Court 17 | 4:30 p.m.

Danielle Collins, unseeded at this year’s U.S. Open, started 2019 with a breakout. She reached the semifinals at the Australian Open, but had a hard time following that success, reaching only the second round at the 2019 U.S. Open. At the beginning of 2020, she rebounded, beating Elina Svitolina, Sofia Kenin and Belinda Bencic during the Australian swing of the WTA season. Collins’s aggressive style is suited to the faster hardcourts, and her powerful baseline game transitions well to the net.

Her opponent, Anett Kontaveit, is built in a similar vein. Kontaveit became the first Estonian, male or female, to reach a Grand Slam quarterfinal at this year’s Australian Open. Kontaveit, seeded No. 14, will be looking to replicate that success on a similar hardcourt surface in Flushing Meadows. Kontaveit’s main weapon, an incredibly varied serve, is particularly effective in forcing weak returns, which could make it difficult for Collins to establish her groundstrokes when returning.

Louis Armstrong Stadium | 1 p.m.

In his short career, Shapovalov, the No. 12 seed, has not been knocked out of the U.S. Open before the third round. Shapovalov, 21, possesses one of the best one-handed backhands in the game, with incredible shotmaking ability and power.

Korda, who received a wild card into the U.S. Open, is a promising young American player. He is the son of the Czech players Petr Korda, who won the Australian Open in 1998, and Regina Rajchrtova, who competed in the 1988 Olympics. In 2018, Sebastian Korda won the junior singles title at the Australian Open, but this U.S. Open will be his first appearance in the main draw of a Grand Slam event. The tall, thin player is deceptively quick, and will need to be on the top of his game if he is to challenge his opponent.

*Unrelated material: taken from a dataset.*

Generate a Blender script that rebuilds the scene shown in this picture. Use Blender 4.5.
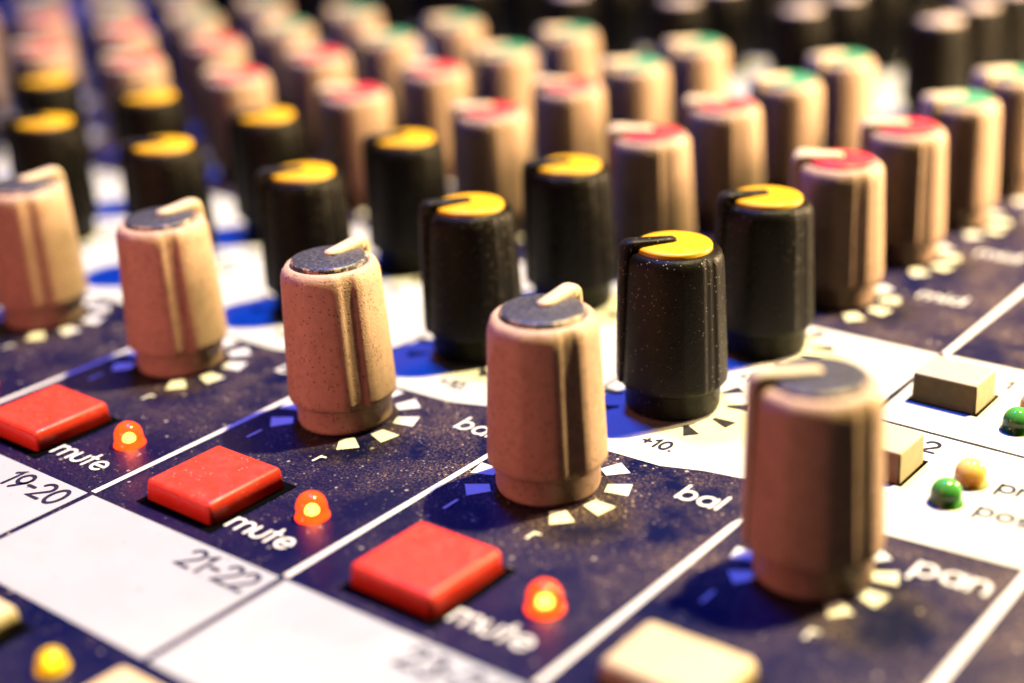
import bpy, bmesh, math, random
from mathutils import Vector, Matrix
random.seed(7)
S = bpy.context.scene
for o in list(bpy.data.objects): bpy.data.objects.remove(o)
C = S.collection
MM = 0.001
R_ = math.radians

# ------------------------------------------------------------------ camera, world, lamps, exposure
cam = bpy.data.cameras.new('camera'); cam_o = bpy.data.objects.new('camera', cam); C.objects.link(cam_o)
RX = Vector((0.78215, 0.62160, -0.04305)); DN = Vector((0.20486, -0.32179, -0.92438)); FW = Vector((-0.58845, 0.71419, -0.37903))
m = Matrix((RX, -DN, -FW)).transposed().to_4x4(); m.translation = Vector((92.42, -105.73, 71.43)) * MM
cam_o.matrix_world = m
cam.sensor_fit = 'HORIZONTAL'; cam.sensor_width = 36; cam.lens = 1432.3 * 36 / 1024
cam.clip_start = 0.005; cam.clip_end = 50
cam.dof.use_dof = True; cam.dof.focus_distance = 0.156; cam.dof.aperture_fstop = 8.8; cam.dof.aperture_blades = 0
S.camera = cam_o

w = bpy.data.worlds.new('World'); S.world = w; w.use_nodes = True
bg = w.node_tree.nodes['Background']; bg.inputs[0].default_value = (0.30, 0.32, 0.5, 1); bg.inputs[1].default_value = 0.004

def lamp(kind, name, loc, aim, energy, col, **kw):
    l = bpy.data.lights.new(name, kind); l.energy = energy; l.color = col
    for k, v in kw.items(): setattr(l, k, v)
    o = bpy.data.objects.new(name, l); C.objects.link(o)
    o.location = Vector(loc) * MM
    o.rotation_euler = (Vector(aim) * MM - o.location).to_track_quat('-Z', 'Y').to_euler()
    return o
KD = Vector((0.20, 0.335, 0.92)).normalized()
AIM = Vector((-10, 25, 0))
lamp('SPOT', 'key_lamp', AIM + KD * 800, AIM, 72, (1.0, 0.81, 0.36), spot_size=R_(40), spot_blend=0.9, shadow_soft_size=0.012)
lamp('AREA', 'blue_fill_lamp', (-130, 90, 430), (-20, 10, 0), 2.1, (0.004, 0.09, 1.0), shape='DISK', size=0.08)
lamp('AREA', 'side_fill_lamp', (115, 200, 62), (-20, 40, 12), 1.15, (1.0, 0.70, 0.38), shape='DISK', size=0.04)  # added fill that brightens the right-hand faces of the knobs
lamp('AREA', 'salmon_fill_lamp', (-45, -92, 30), (-5, 0, 10), 0.042, (1.0, 0.30, 0.26), shape='DISK', size=0.03)  # added salmon fill, standing in for red bounce off the buttons
lamp('AREA', 'front_fill_lamp', (60, -330, 260), (-20, 40, 8), 0.08, (1.0, 0.70, 0.55), shape='DISK', size=0.25)  # added faint fill to lift the faces turned to the camera

S.view_settings.view_transform = 'Standard'; S.view_settings.look = 'None'
S.cycles.diffuse_bounces = 0; S.cycles.glossy_bounces = 2
S.view_settings.exposure = 0; S.view_settings.gamma = 1

# ------------------------------------------------------------------ materials
def mat(name):
    M = bpy.data.materials.new(name); M.use_nodes = True
    nt = M.node_tree; return M, nt, nt.nodes['Principled BSDF']
def nd(nt, t, **kw):
    n = nt.nodes.new(t)
    for k, v in kw.items():
        if isinstance(k, str) and hasattr(n, k): setattr(n, k, v)
    return n
def noise(nt, vec, scale, detail=4, rough=0.6):
    n = nt.nodes.new('ShaderNodeTexNoise'); n.inputs['Scale'].default_value = scale
    n.inputs['Detail'].default_value = detail; n.inputs['Roughness'].default_value = rough
    nt.links.new(vec, n.inputs['Vector']); return n.outputs['Fac']
def ramp(nt, fac, stops):
    r = nt.nodes.new('ShaderNodeValToRGB'); e = r.color_ramp.elements
    while len(e) < len(stops): e.new(0.5)
    for i, (p, c) in enumerate(stops):
        e[i].position = p; e[i].color = c if len(c) == 4 else (*c, 1)
    nt.links.new(fac, r.inputs[0]); return r.outputs[0]
def mix(nt, fac, a, b):
    n = nt.nodes.new('ShaderNodeMix'); n.data_type = 'RGBA'
    for s, v in ((0, fac), (6, a), (7, b)):
        if hasattr(v, 'is_linked') or isinstance(v, bpy.types.NodeSocket): nt.links.new(v, n.inputs[s])
        else: n.inputs[s].default_value = v if s == 0 else (*v, 1)
    return n.outputs[2]
def mul(nt, a, b, op='MULTIPLY'):
    n = nt.nodes.new('ShaderNodeMath'); n.operation = op
    for i, v in enumerate((a, b)):
        if isinstance(v, bpy.types.NodeSocket): nt.links.new(v, n.inputs[i])
        else: n.inputs[i].default_value = v
    return n.outputs[0]
def geo(nt):   # world position (metres), so that copies do not repeat the same grime
    return nt.nodes.new('ShaderNodeNewGeometry').outputs['Position']
def bump(nt, b, h, strength, dist):
    n = nt.nodes.new('ShaderNodeBump'); n.inputs['Strength'].default_value = strength; n.inputs['Distance'].default_value = dist
    nt.links.new(h, n.inputs['Height']); nt.links.new(n.outputs[0], b.inputs['Normal'])
def specks(nt, vec, scale, size, density):
    v = nt.nodes.new('ShaderNodeTexVoronoi'); v.inputs['Scale'].default_value = scale; nt.links.new(vec, v.inputs['Vector'])
    near = mul(nt, v.outputs['Distance'], size, 'LESS_THAN')
    sep = nt.nodes.new('ShaderNodeSeparateColor'); nt.links.new(v.outputs['Color'], sep.inputs[0])
    pick = mul(nt, sep.outputs[0], density, 'LESS_THAN')
    return mul(nt, near, pick)

def plastic(name, col, rough, grime=None, gamt=0.35, bump_s=0.25, speck=0.0, spec=0.5, pits=0.0):
    M, nt, b = mat(name); p = geo(nt)
    c = col
    if grime:
        f = ramp(nt, noise(nt, p, 650, 8, 0.8), [(0.46, (0, 0, 0)), (0.75, (1, 1, 1))])
        f2 = mul(nt, f, gamt)
        c = mix(nt, f2, col, grime)
    if speck:
        s = specks(nt, p, 4200, 0.38, speck)
        c = mix(nt, mul(nt, s, 0.7), c, (0.45, 0.4, 0.33))
    if pits: c = mix(nt, mul(nt, specks(nt, p, 2600, 0.36, pits), 0.55), c, (0.13, 0.06, 0.035))
    if isinstance(c, tuple): b.inputs['Base Color'].default_value = (*c, 1)
    else: nt.links.new(c, b.inputs['Base Color'])
    rr = ramp(nt, noise(nt, p, 900, 3), [(0.3, (max(rough - .1, 0.05),) * 3), (0.7, (min(rough + .12, 1),) * 3)])
    nt.links.new(rr, b.inputs['Roughness'])
    b.inputs['Specular IOR Level'].default_value = spec
    if bump_s: bump(nt, b, noise(nt, p, 5200, 2), bump_s, 0.00012)
    return M
M_cream = plastic('cream_plastic', (0.70, 0.47, 0.34), 0.52, (0.24, 0.12, 0.07), 0.55, 0.6, 0.03, 0.4, 0.22)
M_creamtop = plastic('cream_pointer_plastic', (0.78, 0.62, 0.43), 0.5, (0.5, 0.33, 0.2), 0.3, 0.2)
M_black = plastic('black_plastic', (0.007, 0.0055, 0.0035), 0.40, (0.022, 0.019, 0.013), 0.4, 0.5, 0.05, 0.14)
M_blackptr = plastic('black_pointer_plastic', (0.012, 0.011, 0.011), 0.38, (0.12, 0.10, 0.08), 0.5, 0.4, 0.10, 0.15)
M_yellow = plastic('yellow_cap', (0.86, 0.47, 0.012), 0.42, (0.6, 0.3, 0.01), 0.35, 0.12)
M_red = plastic('red_cap', (0.74, 0.035, 0.055), 0.35, (0.8, 0.3, 0.28), 0.5, 0.1)
M_green = plastic('green_cap', (0.05, 0.34, 0.19), 0.35, (0.45, 0.6, 0.3), 0.5, 0.1)
M_pale = plastic('pale_cap', (0.74, 0.60, 0.56), 0.4, (0.5, 0.35, 0.3), 0.4, 0.1)
M_button = plastic('red_button', (0.86, 0.045, 0.02), 0.42, (0.95, 0.16, 0.12), 0.35, 0.2, 0.03)
M_creambtn = plastic('cream_button', (0.76, 0.61, 0.37), 0.55, (0.45, 0.32, 0.18), 0.35, 0.3)
M_slot_shade = plastic('black_slot_shade', (0.002, 0.002, 0.003), 0.8, None, 0, 0, 0, 0.02)  # flat black for the gaps, with the buttons' shade painted in

def make_grey():
    M, nt, b = mat('slate_cap'); p = geo(nt)
    tc = nt.nodes.new('ShaderNodeTexCoord'); sx = nt.nodes.new('ShaderNodeSeparateXYZ'); nt.links.new(tc.outputs['Object'], sx.inputs[0])
    r = mul(nt, mul(nt, mul(nt, sx.outputs[0], sx.outputs[0]), mul(nt, sx.outputs[1], sx.outputs[1]), 'ADD'), 0.5, 'POWER')
    edge = ramp(nt, mul(nt, r, 1000 / 5.0), [(0.80, (0, 0, 0)), (0.88, (1, 1, 1))])
    chips = ramp(nt, noise(nt, p, 700, 5, 0.7), [(0.50, (0, 0, 0)), (0.56, (1, 1, 1))])
    c = mix(nt, ramp(nt, noise(nt, p, 2600, 4), [(0.45, (0, 0, 0)), (0.75, (1, 1, 1))]), (0.045, 0.045, 0.065), (0.16, 0.15, 0.17))
    c = mix(nt, mul(nt, edge, chips), c, (0.72, 0.52, 0.36))
    nt.links.new(c, b.inputs['Base Color']); b.inputs['Roughness'].default_value = 0.42
    bump(nt, b, noise(nt, p, 4200, 2), 0.3, 0.00012)
    return M
M_grey = make_grey()

def make_panel():
    M, nt, b = mat('navy_panel_paint'); p = geo(nt)
    patch = ramp(nt, noise(nt, p, 95, 5, 0.65), [(0.40, (0, 0, 0)), (0.64, (1, 1, 1))])
    sp = nt.nodes.new('ShaderNodeSeparateXYZ'); nt.links.new(p, sp.inputs[0])      # wiped cleaner round the mute buttons than between the knobs
    mr = nt.nodes.new('ShaderNodeMapRange'); nt.links.new(sp.outputs[1], mr.inputs[0])
    for i, v in ((1, -0.022), (2, -0.004), (3, 0.22), (4, 1.0)): mr.inputs[i].default_value = v
    patch = mul(nt, patch, mr.outputs[0])
    fine = ramp(nt, noise(nt, p, 3000, 4, 0.75), [(0.48, (0, 0, 0)), (0.66, (1, 1, 1))])
    dust = mul(nt, patch, mul(nt, mul(nt, fine, 0.62), 0.012, 'ADD'))
    c = mix(nt, dust, (0.0014, 0.0034, 0.043), (0.46, 0.28, 0.10))
    s1 = specks(nt, p, 1900, 0.26, 0.16); s2 = specks(nt, p, 900, 0.20, 0.06); s3 = specks(nt, p, 3600, 0.3, 0.3)
    c = mix(nt, mul(nt, s3, mul(nt, patch, 0.45)), c, (0.6, 0.43, 0.25))
    c = mix(nt, mul(nt, s1, mul(nt, mul(nt, patch, 0.5), 0.10, 'ADD')), c, (0.75, 0.62, 0.50))
    c = mix(nt, mul(nt, s2, mul(nt, mul(nt, patch, 0.5), 0.3, 'ADD')), c, (0.8, 0.7, 0.6))
    nt.links.new(c, b.inputs['Base Color'])
    rr = ramp(nt, patch, [(0.0, (0.34,) * 3), (1.0, (0.55,) * 3)]); nt.links.new(rr, b.inputs['Roughness']); b.inputs['Specular IOR Level'].default_value = 0.3
    bump(nt, b, noise(nt, p, 3800, 3, 0.7), 0.35, 0.00010)
    return M
M_panel = make_panel()

def make_print(name, col, dirt, amt):
    M, nt, b = mat(name); p = geo(nt)
    f = ramp(nt, noise(nt, p, 160, 6, 0.7), [(0.45, (0, 0, 0)), (0.8, (1, 1, 1))])
    c = mix(nt, mul(nt, f, amt), col, dirt)
    s = specks(nt, p, 700, 0.17, 0.07); s2 = specks(nt, p, 2200, 0.25, 0.05)
    c = mix(nt, mul(nt, s, 0.45), c, (0.16, 0.14, 0.12)); c = mix(nt, mul(nt, s2, 0.4), c, (0.2, 0.17, 0.14))
    nt.links.new(c, b.inputs['Base Color']); b.inputs['Roughness'].default_value = 0.5
    bump(nt, b, noise(nt, p, 3000, 3), 0.2, 0.00008)
    return M
M_white = make_print('white_panel_print', (0.72, 0.72, 0.66), (0.50, 0.42, 0.29), 0.5)
M_strip = make_print('write_on_strip_white', (0.43, 0.46, 0.51), (0.36, 0.36, 0.36), 0.4)
M_ink = plastic('white_ink', (0.82, 0.82, 0.80), 0.5, (0.6, 0.5, 0.42), 0.3, 0.1)
M_dark = plastic('dark_ink', (0.010, 0.010, 0.035), 0.5, (0.05, 0.05, 0.08), 0.3, 0.1)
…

Louis Armstrong Stadium | 3 p.m.

Gauff, just 16, is remarkably mature both on and off the court. After a breakout year in 2019, she has shown no signs of slowing her seemingly inevitable ascent into the top echelons of the tennis world. At the Australian Open, she defeated the defending champion, Naomi Osaka, in the third round before losing to the eventual champion, Sofia Kenin, in the fourth. In this draw, she faces yet another seeded player in the first round.

Sevastova, seeded No. 31, reached the semifinals at the U.S. Open in 2018. Her game is comparable to Gauff’s. Sevastova does not have one shot with which to overpower her opponents; she seeks weaknesses in them and craftily constructs points to exploit those weaknesses.

Their match should be a master class in tactical thinking, angled shots and stalwart footwork — unless one player decides her way to win is to lean away from her own strengths to disrupt her opponent. Either player is capable of making that decision and grinding away, if need be.